The senior Soviet official who, during an interview last December rejected the prospect that the new leadership would get to the point of ''jailing'' indisciplined workers, did remark that only a truly nationwide tightening of discipline could succeed in getting at the core of problems like absenteeism, high labor turnover, or on-the-job drinking.

The new leadership's early hope, officials suggest, has been mainly to communicate a new seriousness of purpose in applying legal and administrative sanctions already on record - for instance, the official news media suggest, holding party, government, factory, and farm officials personally accountable for their underlings' violations of existing discipline codes.

At the same time Mr. Andropov, the new Communist Party leader, has stressed the need for wider use of ''incentives'' for workers who work well.

Even this carrot in the official strategy could prove tricky to apply. As a Soviet newspaper pointed out Jan. 23, the effect of monetary incentives can be diluted by a lack of consumer goods for increased cash to chase.

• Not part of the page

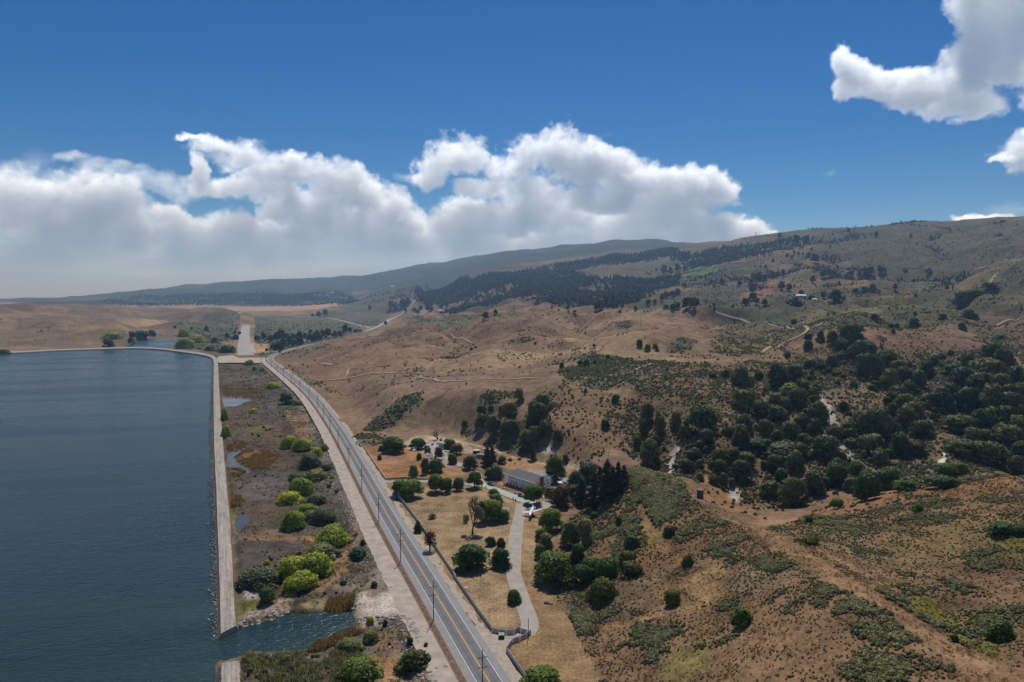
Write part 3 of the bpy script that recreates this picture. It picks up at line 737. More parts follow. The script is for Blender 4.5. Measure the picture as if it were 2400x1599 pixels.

Meanwhile, the new leadership does seem to be making a concerted effort to provide increased stocks of some prized foodstuffs.

Shops in Moscow and, travelers say, in various other parts of the country have been especially well stocked in recent weeks - with imported citrus fruits, for instance, or sausage.

The government has also announced what seems a flip side of the police checks on workday shoppers. A recently published decree suggested that various shops and other service outlets will, by the end of March, open later in the morning and stay open later at night to better serve customers who work during the day.

Even with the ''discipline'' campaign of recent weeks, not all Soviet workers have abandoned midday absences.

The other day a Moscow office worker broke an afternoon date made weeks earlier:

''I used to take much of my work home with me, but I've stopped doing this as much,'' he explained.

Then he added: ''As it happens, the reason I can't make the date this afternoon is that I'll be busy with a friend in the middle of the afternoon, getting his car repaired.'' Such repairs are a daunting feat for Muscovites to accomplish after work hours.